Reclaiming the Narrative
So, what do we do with the "woman who starts the war" today? We have to look at the gaps in the story.
When you read the ancient texts, look at the silence. Look at how Helen is spoken about more than she speaks for herself. In the Odyssey, we see an older Helen back in Sparta. She’s drugged the wine with "nepenthe" to stop everyone from crying about the dead. She’s a woman living with immense trauma, trying to manage the memories of a war that bears her name but wasn't her choice.
Actionable Insights for the History Buff
If you want to understand the truth behind the legends, you’ve got to diversify your intake. Don't just watch the movies where Brad Pitt runs around in leather.
- Read the "Iliad" with a skeptical eye. Notice how the male characters use Helen’s name to justify their own bloodlust.
- Look into the Hittite records.
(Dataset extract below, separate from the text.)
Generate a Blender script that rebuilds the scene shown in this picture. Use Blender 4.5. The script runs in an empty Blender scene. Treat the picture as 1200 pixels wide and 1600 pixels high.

The "Tawagalawa letter" mentions "Wilusa" (Troy) and conflict with the "Ahhiyawa" (Greeks). It’s a political document, and guess what? No mention of a kidnapped queen.
- Question the "Blame" dynamic. Whenever you see a historical event blamed on the "whims" of a woman, ask what the men in the room stood to gain financially or territorially.
- Explore the "Troy" exhibit at the British Museum (if you can). They do a great job of showing how the myth evolved from a bronze-age skirmish into a foundational myth of Western civilization.
The woman who starts the war is a ghost. She’s a mirror. We see in her whatever we want to believe about beauty, power, and guilt. But the real Helen—if she existed—was likely just a person caught in the gears of history, much like the soldiers who died on the walls of Troy.
Stop looking for the woman who started the fire and start looking at the people who brought the kindling. That’s where the real history is. It's less romantic, sure. But it's a lot more honest.